--- start DATASET EXCERPTS ---

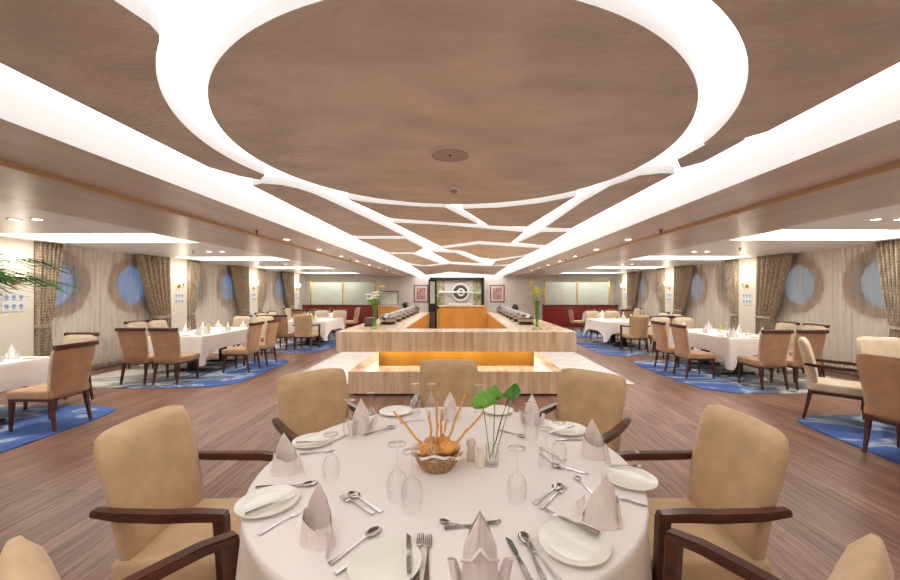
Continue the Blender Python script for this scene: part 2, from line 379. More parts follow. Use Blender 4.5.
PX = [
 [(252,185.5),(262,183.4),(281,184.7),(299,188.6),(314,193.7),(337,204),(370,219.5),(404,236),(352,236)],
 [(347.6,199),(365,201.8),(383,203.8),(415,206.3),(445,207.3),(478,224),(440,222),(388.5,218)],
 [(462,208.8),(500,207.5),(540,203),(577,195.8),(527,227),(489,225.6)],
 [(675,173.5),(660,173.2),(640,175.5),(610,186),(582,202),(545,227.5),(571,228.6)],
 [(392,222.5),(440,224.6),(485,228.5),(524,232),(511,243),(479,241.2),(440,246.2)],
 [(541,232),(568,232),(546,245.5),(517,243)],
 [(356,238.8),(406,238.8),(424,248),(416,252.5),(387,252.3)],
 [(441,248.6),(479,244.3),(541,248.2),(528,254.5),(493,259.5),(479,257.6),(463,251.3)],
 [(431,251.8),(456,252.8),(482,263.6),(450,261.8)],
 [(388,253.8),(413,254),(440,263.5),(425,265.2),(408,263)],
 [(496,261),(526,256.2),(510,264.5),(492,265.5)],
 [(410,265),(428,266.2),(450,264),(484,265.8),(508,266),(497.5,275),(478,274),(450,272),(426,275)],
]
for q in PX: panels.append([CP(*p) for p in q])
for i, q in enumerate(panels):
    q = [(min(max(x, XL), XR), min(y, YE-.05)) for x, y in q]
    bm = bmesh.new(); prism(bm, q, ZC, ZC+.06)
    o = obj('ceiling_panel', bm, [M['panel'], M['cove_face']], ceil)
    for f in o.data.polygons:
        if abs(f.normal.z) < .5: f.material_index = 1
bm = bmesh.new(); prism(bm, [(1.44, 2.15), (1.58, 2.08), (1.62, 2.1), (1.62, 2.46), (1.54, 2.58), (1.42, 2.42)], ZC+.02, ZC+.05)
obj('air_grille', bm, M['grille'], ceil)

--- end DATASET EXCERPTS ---
--- start DATASET EXCERPTS ---

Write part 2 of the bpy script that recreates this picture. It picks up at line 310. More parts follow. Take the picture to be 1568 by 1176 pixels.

--- end DATASET EXCERPTS ---

YOUR TASK ▸ Look back over the material above and state how many lines hold the word "parts". Write the number and nothing else.

ANSWER TO THIS PROBLEM ▸ 2